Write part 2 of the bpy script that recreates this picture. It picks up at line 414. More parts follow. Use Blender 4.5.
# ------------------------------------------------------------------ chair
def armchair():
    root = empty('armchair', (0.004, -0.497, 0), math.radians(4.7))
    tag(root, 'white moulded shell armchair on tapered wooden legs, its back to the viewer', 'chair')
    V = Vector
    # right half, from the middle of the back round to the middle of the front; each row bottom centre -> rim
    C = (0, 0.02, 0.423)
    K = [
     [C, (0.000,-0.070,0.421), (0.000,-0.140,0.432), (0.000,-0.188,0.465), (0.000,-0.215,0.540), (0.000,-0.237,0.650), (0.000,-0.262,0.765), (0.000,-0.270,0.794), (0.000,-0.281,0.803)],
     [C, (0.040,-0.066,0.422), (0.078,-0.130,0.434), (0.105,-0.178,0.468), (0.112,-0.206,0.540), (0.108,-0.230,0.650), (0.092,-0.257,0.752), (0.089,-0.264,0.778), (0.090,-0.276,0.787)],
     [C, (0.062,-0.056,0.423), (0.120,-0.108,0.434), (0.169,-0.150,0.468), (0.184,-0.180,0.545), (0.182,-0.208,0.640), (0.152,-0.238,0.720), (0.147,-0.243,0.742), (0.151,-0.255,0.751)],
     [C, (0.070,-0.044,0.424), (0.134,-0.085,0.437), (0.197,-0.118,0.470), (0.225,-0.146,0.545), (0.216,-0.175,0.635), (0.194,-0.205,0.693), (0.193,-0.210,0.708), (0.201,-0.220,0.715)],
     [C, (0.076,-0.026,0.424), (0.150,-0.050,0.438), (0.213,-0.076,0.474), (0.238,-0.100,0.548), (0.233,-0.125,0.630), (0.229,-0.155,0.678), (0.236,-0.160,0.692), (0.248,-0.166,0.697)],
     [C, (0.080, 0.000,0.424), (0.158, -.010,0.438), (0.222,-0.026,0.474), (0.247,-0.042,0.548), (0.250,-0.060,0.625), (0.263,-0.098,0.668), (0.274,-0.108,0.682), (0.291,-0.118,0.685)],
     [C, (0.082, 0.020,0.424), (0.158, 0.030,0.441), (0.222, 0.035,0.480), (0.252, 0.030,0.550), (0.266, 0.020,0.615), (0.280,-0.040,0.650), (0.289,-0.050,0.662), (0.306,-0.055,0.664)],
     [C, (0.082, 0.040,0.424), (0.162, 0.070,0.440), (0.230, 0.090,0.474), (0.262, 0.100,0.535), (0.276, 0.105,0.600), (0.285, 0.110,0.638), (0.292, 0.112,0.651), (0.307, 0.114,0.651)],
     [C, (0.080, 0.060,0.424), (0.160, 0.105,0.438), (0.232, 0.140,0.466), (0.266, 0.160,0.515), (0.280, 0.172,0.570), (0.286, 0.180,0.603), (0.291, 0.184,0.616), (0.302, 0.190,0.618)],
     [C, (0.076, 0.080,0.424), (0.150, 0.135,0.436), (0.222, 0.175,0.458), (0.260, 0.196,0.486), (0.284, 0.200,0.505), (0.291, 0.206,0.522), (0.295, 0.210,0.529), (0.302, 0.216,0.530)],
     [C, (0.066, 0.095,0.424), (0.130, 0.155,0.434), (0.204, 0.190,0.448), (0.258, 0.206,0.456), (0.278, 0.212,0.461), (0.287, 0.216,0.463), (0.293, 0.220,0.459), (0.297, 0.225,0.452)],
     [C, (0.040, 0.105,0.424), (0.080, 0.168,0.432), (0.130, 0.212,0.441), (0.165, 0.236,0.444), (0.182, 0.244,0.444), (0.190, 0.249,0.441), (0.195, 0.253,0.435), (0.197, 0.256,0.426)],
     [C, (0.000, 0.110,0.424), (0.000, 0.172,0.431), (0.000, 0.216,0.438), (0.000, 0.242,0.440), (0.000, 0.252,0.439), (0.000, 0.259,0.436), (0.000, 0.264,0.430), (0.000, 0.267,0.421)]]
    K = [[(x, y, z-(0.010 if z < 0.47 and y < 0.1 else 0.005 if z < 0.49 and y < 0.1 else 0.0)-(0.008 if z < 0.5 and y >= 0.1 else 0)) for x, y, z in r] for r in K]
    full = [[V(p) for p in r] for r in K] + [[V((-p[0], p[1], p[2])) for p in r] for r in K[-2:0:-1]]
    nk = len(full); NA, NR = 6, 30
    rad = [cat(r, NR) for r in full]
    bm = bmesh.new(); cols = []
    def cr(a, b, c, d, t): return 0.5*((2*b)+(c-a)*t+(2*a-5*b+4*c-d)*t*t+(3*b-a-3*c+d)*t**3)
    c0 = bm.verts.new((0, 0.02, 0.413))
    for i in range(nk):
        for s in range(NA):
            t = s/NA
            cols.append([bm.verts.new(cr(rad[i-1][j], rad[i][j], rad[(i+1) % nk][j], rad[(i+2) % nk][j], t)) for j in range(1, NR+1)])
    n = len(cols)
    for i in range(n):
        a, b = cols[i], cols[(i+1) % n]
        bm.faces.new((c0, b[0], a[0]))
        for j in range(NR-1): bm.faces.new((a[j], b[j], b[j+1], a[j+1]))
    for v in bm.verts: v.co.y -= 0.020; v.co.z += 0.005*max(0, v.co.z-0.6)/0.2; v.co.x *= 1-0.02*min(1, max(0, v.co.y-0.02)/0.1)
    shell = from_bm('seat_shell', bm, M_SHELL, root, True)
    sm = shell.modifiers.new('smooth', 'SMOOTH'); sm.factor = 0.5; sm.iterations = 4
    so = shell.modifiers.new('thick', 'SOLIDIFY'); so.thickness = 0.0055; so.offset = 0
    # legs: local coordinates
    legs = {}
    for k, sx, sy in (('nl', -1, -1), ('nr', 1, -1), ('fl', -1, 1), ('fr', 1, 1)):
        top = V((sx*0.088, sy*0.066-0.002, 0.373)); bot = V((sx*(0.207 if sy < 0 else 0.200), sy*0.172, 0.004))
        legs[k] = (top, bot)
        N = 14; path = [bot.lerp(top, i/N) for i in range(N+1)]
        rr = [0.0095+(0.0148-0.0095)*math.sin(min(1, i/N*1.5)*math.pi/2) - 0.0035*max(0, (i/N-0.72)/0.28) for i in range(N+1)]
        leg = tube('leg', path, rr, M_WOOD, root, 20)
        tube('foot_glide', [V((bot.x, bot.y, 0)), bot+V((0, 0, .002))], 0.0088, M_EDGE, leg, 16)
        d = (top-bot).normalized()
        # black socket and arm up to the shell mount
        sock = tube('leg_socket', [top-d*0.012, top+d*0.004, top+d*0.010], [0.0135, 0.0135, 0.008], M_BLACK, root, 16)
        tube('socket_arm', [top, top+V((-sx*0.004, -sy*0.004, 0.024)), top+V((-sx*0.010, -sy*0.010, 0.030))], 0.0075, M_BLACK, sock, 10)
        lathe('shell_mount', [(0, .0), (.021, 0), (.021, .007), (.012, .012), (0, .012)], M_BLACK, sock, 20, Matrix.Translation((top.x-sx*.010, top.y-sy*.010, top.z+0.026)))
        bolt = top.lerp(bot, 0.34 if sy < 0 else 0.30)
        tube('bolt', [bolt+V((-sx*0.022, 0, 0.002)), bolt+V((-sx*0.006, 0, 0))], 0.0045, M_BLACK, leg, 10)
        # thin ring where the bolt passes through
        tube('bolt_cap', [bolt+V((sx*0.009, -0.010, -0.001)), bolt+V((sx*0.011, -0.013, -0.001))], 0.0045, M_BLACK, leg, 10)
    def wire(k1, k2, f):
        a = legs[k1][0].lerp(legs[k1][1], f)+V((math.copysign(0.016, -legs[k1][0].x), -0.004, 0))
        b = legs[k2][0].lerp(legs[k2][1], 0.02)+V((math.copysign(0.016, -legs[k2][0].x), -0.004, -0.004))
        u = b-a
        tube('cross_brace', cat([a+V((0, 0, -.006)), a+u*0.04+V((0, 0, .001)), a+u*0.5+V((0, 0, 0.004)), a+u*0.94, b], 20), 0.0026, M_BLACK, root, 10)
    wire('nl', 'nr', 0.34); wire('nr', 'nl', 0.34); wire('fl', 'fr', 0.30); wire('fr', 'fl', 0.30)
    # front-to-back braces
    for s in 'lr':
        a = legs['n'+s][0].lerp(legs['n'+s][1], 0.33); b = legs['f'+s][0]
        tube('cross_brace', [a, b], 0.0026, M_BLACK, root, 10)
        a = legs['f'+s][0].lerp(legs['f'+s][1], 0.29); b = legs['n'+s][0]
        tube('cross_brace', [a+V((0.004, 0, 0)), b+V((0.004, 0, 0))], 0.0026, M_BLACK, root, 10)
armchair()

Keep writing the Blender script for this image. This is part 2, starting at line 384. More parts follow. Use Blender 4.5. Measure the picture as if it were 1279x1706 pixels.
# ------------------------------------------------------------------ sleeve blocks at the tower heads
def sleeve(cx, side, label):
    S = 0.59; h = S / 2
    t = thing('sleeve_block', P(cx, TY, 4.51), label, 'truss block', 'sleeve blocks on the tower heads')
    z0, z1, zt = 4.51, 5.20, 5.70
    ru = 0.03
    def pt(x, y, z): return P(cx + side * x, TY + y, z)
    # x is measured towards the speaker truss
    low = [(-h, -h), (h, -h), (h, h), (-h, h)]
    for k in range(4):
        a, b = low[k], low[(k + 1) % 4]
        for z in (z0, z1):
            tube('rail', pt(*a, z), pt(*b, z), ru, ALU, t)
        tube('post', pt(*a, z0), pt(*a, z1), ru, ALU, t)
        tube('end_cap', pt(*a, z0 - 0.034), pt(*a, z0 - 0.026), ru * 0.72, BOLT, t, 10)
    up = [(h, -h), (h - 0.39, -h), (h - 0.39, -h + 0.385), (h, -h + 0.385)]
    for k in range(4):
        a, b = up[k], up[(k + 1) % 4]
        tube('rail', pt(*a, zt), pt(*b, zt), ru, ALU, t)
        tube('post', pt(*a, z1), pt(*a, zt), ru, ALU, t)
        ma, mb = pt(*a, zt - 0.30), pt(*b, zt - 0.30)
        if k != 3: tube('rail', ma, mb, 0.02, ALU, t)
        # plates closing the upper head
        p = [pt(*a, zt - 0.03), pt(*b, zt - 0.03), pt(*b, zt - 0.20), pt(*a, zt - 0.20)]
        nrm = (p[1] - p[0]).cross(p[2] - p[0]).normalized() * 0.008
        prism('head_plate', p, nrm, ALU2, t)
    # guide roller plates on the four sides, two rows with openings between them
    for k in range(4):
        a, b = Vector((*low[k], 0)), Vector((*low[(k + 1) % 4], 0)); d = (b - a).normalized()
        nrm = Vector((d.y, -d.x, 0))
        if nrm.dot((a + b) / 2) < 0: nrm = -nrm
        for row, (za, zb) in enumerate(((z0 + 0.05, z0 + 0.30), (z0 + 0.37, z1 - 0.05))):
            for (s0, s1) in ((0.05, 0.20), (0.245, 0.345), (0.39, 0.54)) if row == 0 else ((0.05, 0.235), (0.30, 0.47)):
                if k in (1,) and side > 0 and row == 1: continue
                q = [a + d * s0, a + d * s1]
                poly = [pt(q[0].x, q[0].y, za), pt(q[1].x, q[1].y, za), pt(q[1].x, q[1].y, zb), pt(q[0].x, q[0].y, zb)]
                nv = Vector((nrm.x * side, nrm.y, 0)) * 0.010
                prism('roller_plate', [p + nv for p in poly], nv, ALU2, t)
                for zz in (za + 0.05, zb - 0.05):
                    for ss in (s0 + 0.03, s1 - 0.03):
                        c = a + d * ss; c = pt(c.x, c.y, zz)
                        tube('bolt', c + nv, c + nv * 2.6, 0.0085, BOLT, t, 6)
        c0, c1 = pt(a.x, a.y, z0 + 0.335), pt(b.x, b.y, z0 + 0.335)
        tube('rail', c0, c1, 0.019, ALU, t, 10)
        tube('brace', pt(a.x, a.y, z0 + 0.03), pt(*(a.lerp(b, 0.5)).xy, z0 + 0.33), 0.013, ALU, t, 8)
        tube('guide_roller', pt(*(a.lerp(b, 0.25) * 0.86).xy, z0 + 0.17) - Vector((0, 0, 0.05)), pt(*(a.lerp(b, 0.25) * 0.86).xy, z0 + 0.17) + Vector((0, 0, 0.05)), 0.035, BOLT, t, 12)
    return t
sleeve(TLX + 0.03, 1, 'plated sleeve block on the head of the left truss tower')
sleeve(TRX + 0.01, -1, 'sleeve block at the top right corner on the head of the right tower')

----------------

- [Work to be completed]
Only the number is needed: state how many lines in the listing contain "part".

- [Solved problem]
2